"""

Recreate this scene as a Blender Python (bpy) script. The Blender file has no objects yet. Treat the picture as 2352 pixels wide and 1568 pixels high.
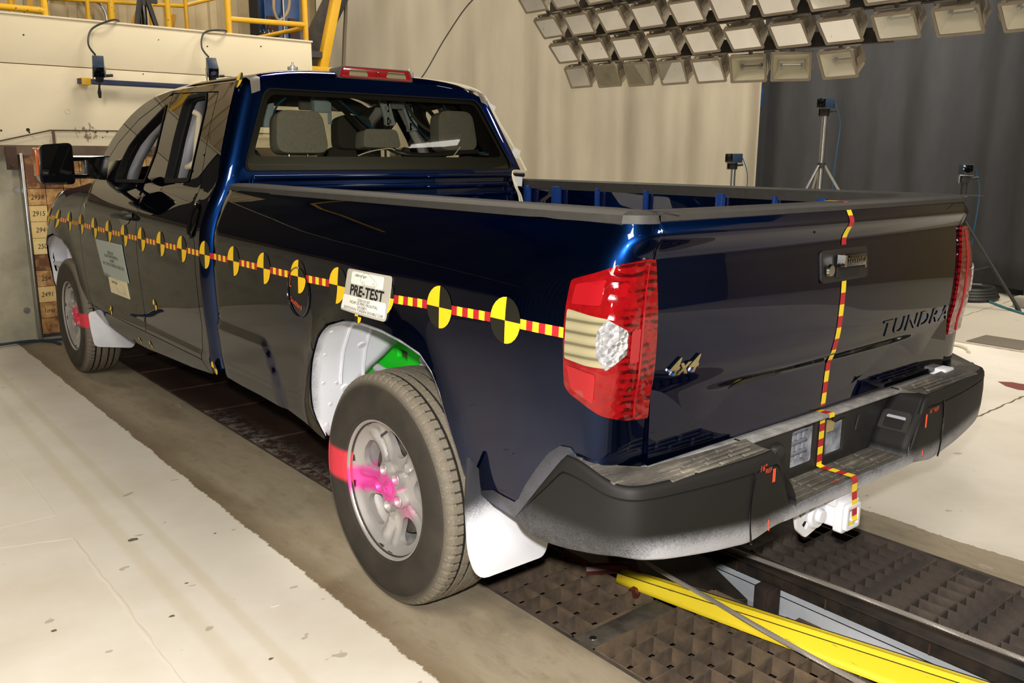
import bpy, bmesh, math, random
from mathutils import Vector, Matrix
from mathutils.geometry import delaunay_2d_cdt
random.seed(7)
PI = math.pi
SC = bpy.context.scene
COL = SC.collection

# ---------------------------------------------------------------- camera
cam_d = bpy.data.cameras.new('camera'); cam = bpy.data.objects.new('camera', cam_d); COL.objects.link(cam)
cam_d.sensor_width = 36.0; cam_d.lens = 30.336; cam_d.clip_start = 0.05; cam_d.clip_end = 100
_y, _p, _r = 0.694146, -0.211870, 0.0056053
_f = Vector((math.sin(_y)*math.cos(_p), math.cos(_y)*math.cos(_p), math.sin(_p)))
_ri = Vector((math.cos(_y), -math.sin(_y), 0)); _u = _ri.cross(_f)
_c, _s = math.cos(_r), math.sin(_r)
_R = _ri*_c + _u*_s; _U = _u*_c - _ri*_s
cam.matrix_world = Matrix(((_R.x, _U.x, -_f.x, -2.41996), (_R.y, _U.y, -_f.y, -2.42494), (_R.z, _U.z, -_f.z, 1.52874), (0, 0, 0, 1)))
SC.camera = cam
SC.view_settings.view_transform = 'Standard'; SC.view_settings.look = 'None'
SC.view_settings.gamma = 1.0; SC.view_settings.use_curve_mapping = False
SC.view_settings.exposure = 0.0

# ---------------------------------------------------------------- world and lights
world = bpy.data.worlds.new('world'); SC.world = world; world.use_nodes = True
bg = world.node_tree.nodes['Background']; bg.inputs[0].default_value = (1.0, 0.93, 0.80, 1); bg.inputs[1].default_value = 0.22

def area(name, loc, target, w, h, power, color):
    d = bpy.data.lights.new(name, 'AREA'); d.shape = 'RECTANGLE'; d.size = w; d.size_y = h; d.energy = power; d.color = color
    o = bpy.data.objects.new(name, d); COL.objects.link(o); o.location = loc
    o.rotation_euler = (Vector(target)-Vector(loc)).to_track_quat('-Z', 'Y').to_euler()
    return o
WARM = (1.0, 0.90, 0.76)
# the photographer's flash, a little above the lens
_fl = bpy.data.lights.new('camera_flash', 'SPOT'); _fl.energy = 400; _fl.spot_size = math.radians(115); _fl.spot_blend = 0.6
_fl.shadow_soft_size = 0.035; _fl.color = (1.0, 0.96, 0.92)
_flo = bpy.data.objects.new('camera_flash', _fl); COL.objects.link(_flo)
_flo.location = Vector((-2.41996, -2.42494, 1.52874)) + _U*0.14 - _R*0.02
_flo.rotation_euler = (Vector((0.9, 1.6, 0.75))-_flo.location).to_track_quat('-Z', 'Y').to_euler()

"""

**WHAT YOU NEED TO DO**.
Output all of the data exactly as it stands, minus any images.

**RESPONSE BELOW**.
Recreate this scene as a Blender Python (bpy) script. The Blender file has no objects yet. Treat the picture as 2352 pixels wide and 1568 pixels high.
import bpy, bmesh, math, random
from mathutils import Vector, Matrix
from mathutils.geometry import delaunay_2d_cdt
random.seed(7)
PI = math.pi
SC = bpy.context.scene
COL = SC.collection

# ---------------------------------------------------------------- camera
cam_d = bpy.data.cameras.new('camera'); cam = bpy.data.objects.new('camera', cam_d); COL.objects.link(cam)
cam_d.sensor_width = 36.0; cam_d.lens = 30.336; cam_d.clip_start = 0.05; cam_d.clip_end = 100
_y, _p, _r = 0.694146, -0.211870, 0.0056053
_f = Vector((math.sin(_y)*math.cos(_p), math.cos(_y)*math.cos(_p), math.sin(_p)))
_ri = Vector((math.cos(_y), -math.sin(_y), 0)); _u = _ri.cross(_f)
_c, _s = math.cos(_r), math.sin(_r)
_R = _ri*_c + _u*_s; _U = _u*_c - _ri*_s
cam.matrix_world = Matrix(((_R.x, _U.x, -_f.x, -2.41996), (_R.y, _U.y, -_f.y, -2.42494), (_R.z, _U.z, -_f.z, 1.52874), (0, 0, 0, 1)))
SC.camera = cam
SC.view_settings.view_transform = 'Standard'; SC.view_settings.look = 'None'
SC.view_settings.gamma = 1.0; SC.view_settings.use_curve_mapping = False
SC.view_settings.exposure = 0.0

# ---------------------------------------------------------------- world and lights
world = bpy.data.worlds.new('world'); SC.world = world; world.use_nodes = True
bg = world.node_tree.nodes['Background']; bg.inputs[0].default_value = (1.0, 0.93, 0.80, 1); bg.inputs[1].default_value = 0.22

def area(name, loc, target, w, h, power, color):
    d = bpy.data.lights.new(name, 'AREA'); d.shape = 'RECTANGLE'; d.size = w; d.size_y = h; d.energy = power; d.color = color
    o = bpy.data.objects.new(name, d); COL.objects.link(o); o.location = loc
    o.rotation_euler = (Vector(target)-Vector(loc)).to_track_quat('-Z', 'Y').to_euler()
    return o
WARM = (1.0, 0.90, 0.76)
# the photographer's flash, a little above the lens
_fl = bpy.data.lights.new('camera_flash', 'SPOT'); _fl.energy = 400; _fl.spot_size = math.radians(115); _fl.spot_blend = 0.6
_fl.shadow_soft_size = 0.035; _fl.color = (1.0, 0.96, 0.92)
_flo = bpy.data.objects.new('camera_flash', _fl); COL.objects.link(_flo)
_flo.location = Vector((-2.41996, -2.42494, 1.52874)) + _U*0.14 - _R*0.02
_flo.rotation_euler = (Vector((0.9, 1.6, 0.75))-_flo.location).to_track_quat('-Z', 'Y').to_euler()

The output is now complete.